How does the Minister know? I represented one of the poorest wards in the city of Norwich and the pensioners I know were desperate to have a lump sum. Very often, they cast it in terms of paying for funerals, because that was a working-class, respectable-culture consideration. They desperately wanted savings and they did not have them. They managed weekly. Sometimes their daughters might help out with the odd bit of groceries when they did their shopping but the notion is that you can read across from people in the private sector having a car or holiday.

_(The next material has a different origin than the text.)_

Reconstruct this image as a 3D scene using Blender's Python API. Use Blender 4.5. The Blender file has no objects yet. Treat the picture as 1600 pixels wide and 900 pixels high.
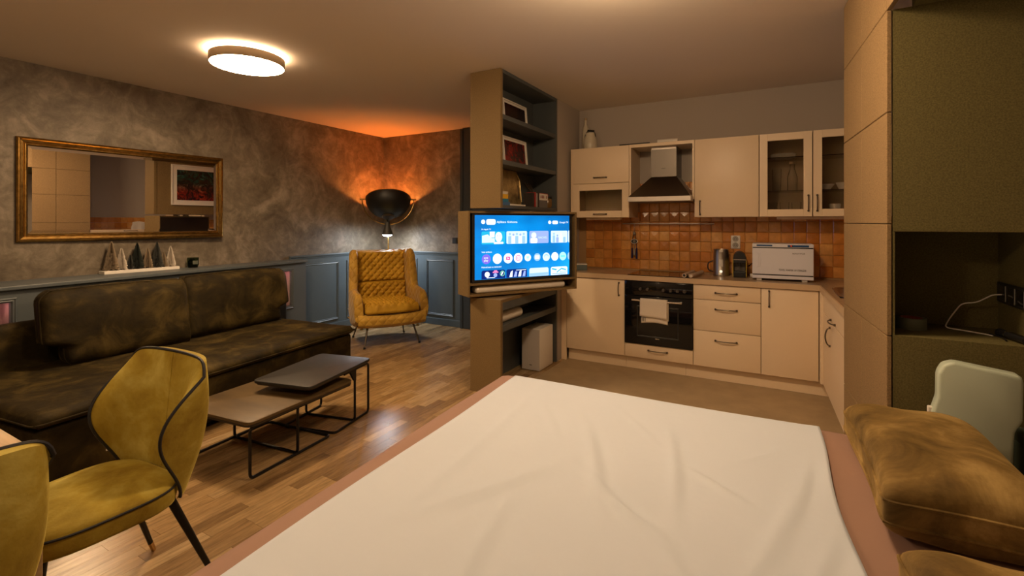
import bpy, bmesh, math, random
from mathutils import Vector, Matrix
random.seed(7)
S = bpy.context.scene
C = S.collection
PI = math.pi
R = math.radians

# ------------------------------------------------------------------ camera
cam_d = bpy.data.cameras.new('camera'); cam = bpy.data.objects.new('camera', cam_d); C.objects.link(cam)
cam.location = (0, 0, 1.404); cam.rotation_euler = (R(90), 0, R(29.2))
cam_d.sensor_width = 36; cam_d.lens = 751 / 1600 * 36; cam_d.shift_y = -(450 - 347.3) / 1600
cam_d.clip_start = .02
S.camera = cam
# ------------------------------------------------------------------ world, exposure
w = bpy.data.worlds.new('world'); S.world = w; w.use_nodes = True
w.node_tree.nodes['Background'].inputs[0].default_value = (.02, .025, .04, 1)
w.node_tree.nodes['Background'].inputs[1].default_value = .3
S.view_settings.view_transform = 'Standard'; S.view_settings.look = 'None'
S.view_settings.exposure = 1.5; S.view_settings.gamma = 1; S.view_settings.use_curve_mapping = False
WARM = (1.0, .68, .39)
LAMP_SOFA, LAMP_BED, LAMP_TABLE_ASSUMED = 34.0, 30.0, 24.0        # strength of the diffusers of the three ceiling lamps, the table one assumed
HALO = 26.0

# ------------------------------------------------------------------ materials
def newmat(name):
    m = bpy.data.materials.new(name); m.use_nodes = True
    nt = m.node_tree; b = nt.nodes['Principled BSDF']
    return m, nt, b
def coords(nt, scale=(1, 1, 1), rot=(0, 0, 0), kind='Object'):
    tc = nt.nodes.new('ShaderNodeTexCoord'); mp = nt.nodes.new('ShaderNodeMapping')
    mp.inputs['Scale'].default_value = scale; mp.inputs['Rotation'].default_value = rot
    nt.links.new(tc.outputs[kind], mp.inputs[0]); return mp.outputs[0]
def ramp(nt, fac, stops):
    r = nt.nodes.new('ShaderNodeValToRGB'); e = r.color_ramp.elements
    while len(e) < len(stops): e.new(.5)
    for i, (p, c) in enumerate(stops):
        e[i].position = p; e[i].color = (*c, 1) if len(c) == 3 else c
    nt.links.new(fac, r.inputs[0]); return r.outputs[0]
def noise(nt, vec, scale, detail=4, rough=.55, dist=0):
    n = nt.nodes.new('ShaderNodeTexNoise'); n.inputs['Scale'].default_value = scale
    n.inputs['Detail'].default_value = detail; n.inputs['Roughness'].default_value = rough
    n.inputs['Distortion'].default_value = dist
    nt.links.new(vec, n.inputs['Vector']); return n.outputs['Fac']
def bump(nt, b, h, strength=.2, dist=.01):
    n = nt.nodes.new('ShaderNodeBump'); n.inputs['Strength'].default_value = strength; n.inputs['Distance'].default_value = dist
    nt.links.new(h, n.inputs['Height']); nt.links.new(n.outputs[0], b.inputs['Normal'])
def mat(name, col, rough=.5, metal=0, var=0, vscale=8, bumps=0, bscale=60, sheen=0, stretch=(1, 1, 1), coat=0, spec=None, detail=4, bdist=.01):
    m, nt, b = newmat(name)
    b.inputs['Base Color'].default_value = (*col, 1); b.inputs['Roughness'].default_value = rough; b.inputs['Metallic'].default_value = metal
    if spec is not None: b.inputs['Specular IOR Level'].default_value = spec
    if coat: b.inputs['Coat Weight'].default_value = coat; b.inputs['Coat Roughness'].default_value = .1
    if sheen:
        b.inputs['Sheen Weight'].default_value = sheen; b.inputs['Sheen Roughness'].default_value = .4
        b.inputs['Sheen Tint'].default_value = (*[min(1, c * 2.2 + .05) for c in col], 1)
    if var or bumps: v = coords(nt, stretch)
    if var:
        f = noise(nt, v, vscale, detail, .6)
        lo = [c * (1 - var) for c in col]; hi = [min(1, c * (1 + var)) for c in col]
        nt.links.new(ramp(nt, f, [(.32, lo), (.68, hi)]), b.inputs['Base Color'])
    if bumps: bump(nt, b, noise(nt, v, bscale, 3), bumps, bdist)
    return m
def emit(name, col, strength):
    m, nt, b = newmat(name)
    b.inputs['Base Color'].default_value = (0, 0, 0, 1); b.inputs['Specular IOR Level'].default_value = 0
    b.inputs['Emission Color'].default_value = (*col, 1); b.inputs['Emission Strength'].default_value = strength
    return m
def velvet(name, lo, mid, hi, scale=5, rough=.75, sheen=.35):
    m, nt, b = newmat(name); v = coords(nt)
    f = noise(nt, v, scale, 6, .62, .6)
    nt.links.new(ramp(nt, f, [(.3, lo), (.5, mid), (.72, hi)]), b.inputs['Base Color'])
    b.inputs['Roughness'].default_value = rough; b.inputs['Specular IOR Level'].default_value = .2
    b.inputs['Sheen Weight'].default_value = sheen; b.inputs['Sheen Roughness'].default_value = .35
    b.inputs['Sheen Tint'].default_value = (*[min(1, c * 1.8) for c in hi], 1)
    bump(nt, b, noise(nt, v, 14, 4), .25, .02)
    return m
def stucco(name):
    m, nt, b = newmat(name); v = coords(nt, (1, 1, 1.0))
    f1 = noise(nt, v, 2.1, 8, .64, 1.4); f2 = noise(nt, v, 9, 8, .7, .8)
    mx = nt.nodes.new('ShaderNodeMix'); mx.inputs[0].default_value = .42
    nt.links.new(f1, mx.inputs[2]); nt.links.new(f2, mx.inputs[3])
    nt.links.new(ramp(nt, mx.outputs[0], [(.34, (.068, .052, .033)), (.5, (.155, .125, .088)), (.66, (.30, .255, .195))]), b.inputs['Base Color'])
    b.inputs['Roughness'].default_value = .55
    bump(nt, b, f2, .25, .01); return m
def mdf(name, col):
    m, nt, b = newmat(name); v = coords(nt)
    f = noise(nt, v, 170, 3, .7); f2 = noise(nt, v, 420, 2, .6)
    c1 = [c * .72 for c in col]; c2 = [min(1, c * 1.25) for c in col]
    base = ramp(nt, f, [(.33, c1), (.67, c2)])
    fl = ramp(nt, f2, [(.74, (0, 0, 0)), (.8, (.6, .6, .6))])
    mx = nt.nodes.new('ShaderNodeMix'); mx.data_type = 'RGBA'
    nt.links.new(fl, mx.inputs[0]); nt.links.new(base, mx.inputs[6]); mx.inputs[7].default_value = (*[min(1, c * 1.9) for c in col], 1)
    nt.links.new(mx.outputs[2], b.inputs['Base Color']); b.inputs['Roughness'].default_value = .75; b.inputs['Specular IOR Level'].default_value = .25
    bump(nt, b, f, .1, .003); return m
def per_object(name, stops, rough=.4, grain=None, coat=0, bumps=0, island=False, spec=.5, gl=.12):
    m, nt, b = newmat(name)
    if island: src = nt.nodes.new('ShaderNodeNewGeometry').outputs['Random Per Island']
    else: src = nt.nodes.new('ShaderNodeObjectInfo').outputs['Random']
    col = ramp(nt, src, stops); b.inputs['Roughness'].default_value = rough; b.inputs['Specular IOR Level'].default_value = spec
    v = coords(nt, grain or (1, 1, 1), kind='Object')
    add = nt.nodes.new('ShaderNodeVectorMath'); add.operation = 'ADD'
    nt.links.new(v, add.inputs[0]); sc = nt.nodes.new('ShaderNodeVectorMath'); sc.operation = 'SCALE'; sc.inputs[3].default_value = 37
    cx = nt.nodes.new('ShaderNodeCombineXYZ'); nt.links.new(src, cx.inputs[0]); nt.links.new(src, cx.inputs[1])
    nt.links.new(cx.outputs[0], sc.inputs[0]); nt.links.new(sc.outputs[0], add.inputs[1])
    f = noise(nt, add.outputs[0], 6, 5, .6)
    hs = nt.nodes.new('ShaderNodeHueSaturation')
    mr = nt.nodes.new('ShaderNodeMapRange'); mr.inputs[1].default_value = .3; mr.inputs[2].default_value = .7
    mr.inputs[3].default_value = 1 - gl * 2; mr.inputs[4].default_value = 1 + gl * 1.6
    nt.links.new(f, mr.inputs[0]); nt.links.new(mr.outputs[0], hs.inputs['Value']); nt.links.new(col, hs.inputs['Color'])
    nt.links.new(hs.outputs[0], b.inputs['Base Color'])
    if coat: b.inputs['Coat Weight'].default_value = coat; b.inputs['Coat Roughness'].default_value = .12
    if bumps: bump(nt, b, f, bumps, .004)
    return m
def glass(name, col=(1, 1, 1), rough=0.02, alpha=.25):
    m, nt, b = newmat(name)
    b.inputs['Base Color'].default_value = (*col, 1); b.inputs['Roughness'].default_value = rough
    b.inputs['Transmission Weight'].default_value = 1; b.inputs['IOR'].default_value = 1.15
    return m

M = {}
M['stucco'] = stucco('stucco_plaster')
M['ceiling'] = mat('ceiling_paint', (.80, .72, .63), .9)
M['white_wall'] = mat('white_wall_paint', (.43, .38, .33), .85, bumps=.03, bscale=90)
M['slate'] = mat('slate_blue_paint', (.072, .098, .118), .42, var=.08, vscale=3)
M['slate_shelf'] = mat('slate_grey_laminate', (.075, .085, .088), .5)
M['slate_dark'] = mat('dark_slate_paint', (.03, .04, .05), .45)
M['console_paint'] = mat('console_paint', (.095, .112, .122), .42)
WOOD = [(0, (.19, .115, .048)), (.22, (.29, .18, .078)), (.45, (.38, .25, .115)), (.7, (.27, .165, .068)), (.85, (.46, .32, .165)), (1, (.225, .135, .055))]
M['board'] = per_object('oak_floorboard', WOOD, .27, (9, 1.2, 9), bumps=.05, gl=.16)
M['board_far'] = per_object('oak_floorboard_rest', WOOD, .27, (9, 1.2, 9), island=True, bumps=.05, gl=.16)
M['subfloor'] = mat('floor_joint', (.07, .04, .02), .8)
M['lino'] = mat('kitchen_floor', (.39, .29, .165), .55, var=.1, vscale=5)
M['mdf'] = mdf('tan_fibreboard', (.20, .132, .056))
M['mdf_panel'] = mdf('tan_fibreboard_panel', (.30, .20, .098))
M['mdf_niche'] = mdf('fibreboard_dim_green_cast', (.148, .125, .046))  # tan board with the dim greenish light put into its colour
M['cream'] = mat('cream_lacquer', (.80, .64, .45), .42)
M['carcass'] = mat('cream_carcass', (.62, .49, .33), .5)
M['worktop'] = mat('beige_worktop', (.42, .30, .19), .25, var=.12, vscale=60)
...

The same arguments apply to equity release. We know the research on equity release. We know that if people take it very early they may spend it on white-good replacement or on trying to keep up a standard of living but we also know that, as they grow older, they tend to take it for personal care. If, as the Minister
suggests, he believes that it is going to be blown, why, for example, are his Government continuing to keep a tax-free lump sum? By his own argument, we should scrap that, on the grounds that the Government know better than the taxpayer how to spend the taxpayer’s money. We should instead roll it into the basic pension that people have from their occupational fund because we know that only between 11% and 13% of pensioners use their tax-free lump sum to increase their pension; instead they use it to give themselves savings. We know that from the private sector. We have no reason to think that it would not apply here. I am amazed that the Minister seems to think that there are different cultures between those who have private, occupational pensions and those who do not. As a result, we are making it harder and harder for the poorest to have what each and every one of us wants—a modest cushion against, as my noble friend Lord Browne said, the rainy day. The Minister, the Government or the department seem to be pulling that possibility away from people for no good reason.
My noble friend Lord McKenzie asked about health impairment. The Minister did not answer that question at all. Under the new scheme, a spouse would not be able to inherit a deferred income that was accumulated by their deceased spouse but they could inherit the lump sum. That, too, is unfair. The couple have made a decision together that that is what they will do. They can take it in one form, but not in the other. Why? That is just the point at which the spouse may wish to have the cushion of a lump sum and is not able to inherit it. It is unfair.
The Minister may also choose to look at my other consideration, which has not been discussed today. Perhaps I should have raised it in my opening speech. Once you hit retirement age, if you carry on working, you are not entitled to continue to build up national insurance contributions. I think you should be able to do so, with employer input, although maybe that is a debate for another day.
Drawing on the report from Scottish Widows, my noble friend Lord Browne emphasised how many people retire with debt, including mortgages. He is absolutely right. Taking a lump sum that actually pays off that debt, which it would take years to accumulate through a modestly increased pension, may be the most prudent thing that those people can do, because that debt may require a much higher rate of payments to keep it covered than any other income that they could get. It could be through a loan company, for example, where they were paying APRs of 300%, 500% or 1,000%. A lump sum would pay that off and therefore increase the robustness of the rest of their income. That is what you can do with capital—you cannot do it with income. Again, I hope that the Minister will reflect on this. I know that he is concerned about people’s indebtedness as they go into retirement, and by freeing them from a burden of debt he would actually improve their financial ability to cope once in retirement.
The Minister argued about the cost of the lump sum. He seemed to suggest that taking away the lump sum would produce 85% of the £800 million savings. I am completely baffled by that figure. What he is doing is removing the up-front cost of paying a lump sum
while paying out over a period of time at a higher cost to the Government. There is therefore a break-even point, five or maybe seven years down the line, at which the Government incur additional cost—not reduced cost—by getting rid of the lump sum. Obviously it is less financially attractive; a return of 2.5% or 3% is less attractive than the return of 5.4% that he is proposing. In that case, how can the Government say simultaneously that they are going to save money by getting rid of the lump sum and that if a person takes it as deferred income instead they will be better off? He is going to have to do some nimble footwork—I am sure he will be able to do so—to explain to the noble Lords how he gets to those savings.
The Minister helpfully said that people could already take a deferred pension at the end of one year as arrears of £7,500. If he were able to say that two years could be taken as arrears, I would be satisfied because that would give people the cushion that they would need, or some such flexibility. I take heart from the fact that he has responded, as I was confident that he would, to the range of feeling around the Room that this is simply the wrong way to go. All parties have genuinely attended to pensioners’ incomes, and the present Government—I include both members of the coalition—as well as the previous one are entitled to claim high credit for that. It is a very good achievement for us to have taken pensioners out of income poverty. However, we are sending them into retirement with increased capital poverty. If we wish, we have the option of allowing them to do something about that. To say that we are removing the choice to address capital poverty in the name of simplicity is, frankly, Orwellian, and normally I would expect better from the Minister than that.
Under the circumstances, I will withdraw the amendment and hope that the Minister will be able to find a way through, perhaps around the hook of an assumption that this is actually paid as arrears. I thank again all noble Lords who have taken part in the debate and beg leave to withdraw the amendment.